Desmond is a Harvard sociologist and recent winner of a MacArthur “genius” grant. His graduate studies consisted of living in a trailer park and later a dilapidated Milwaukee duplex, both poverty-stricken. He was there to find out about the rates, causes and consequences of eviction. As “The Nation” put it, in a glowing review, “the results were astonishing … eviction wasn’t a daily event in Milwaukee; it was more like an hourly one.”

What Desmond found, then, was an underworld in the heart of America. A world in which people beg strangers for floor space to sleep on and others are forced to sell their food stamps. The majority of his dealings were with black women – the men were incarcerated, dead or otherwise absent.

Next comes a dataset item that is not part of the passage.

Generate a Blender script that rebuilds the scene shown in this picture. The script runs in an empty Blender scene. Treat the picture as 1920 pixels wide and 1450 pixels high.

Make no mistake, evictions wreck lives. Kids must keep changing schools and thus have no stability in which to learn. Letters go to the wrong addresses, which means missed job opportunities and aid. Communities can never cohere because there’s a constant flow of new faces. And worst of all, evictions stay on tenants’ records, meaning it becomes harder for them to get housing assistance or to rent privately; in other words, an eviction is the beginning of a spiral.

Desmond’s research is conveyed in powerful prose reminiscent of the classics of its type: Jonathan Kozol’s Savage Inequalities, Barbara Ehrenreich’s Nickle and Dimed, or, more recently, Michelle Alexander’s The New Jim Crow. While providing copious statistics, Desmond manages to humanize the victims. We see them not as numbers but as individuals, flawed but striving.

Perhaps the true tragedy, as so often, is what happens to the offspring of the evicted parents. Their childhoods seem to have barely begun before they have ended. A six-year-old girl says matter-of-factly to her mother, “Tell us about the time that Dad hit you with a bottle and blood was coming out of your head.” In a touching section, an impoverished woman and her friend see a boy scavenging from tables in McDonald’s and pool their change to buy him a meal.

One of the most powerful aspects of the book is how it illustrates that eviction goes hand in hand with violence, addiction, sexual abuse, and racial inequality. As with the terminally homeless, there is always a back-story to those being evicted, and these stories inevitably point to a wide spectrum of injustice and neglect.

Eviction is not an easy read, but in its own way it’s darkly riveting, like watching an edifice slowly crumble to the ground as the dust rises and the debris flies.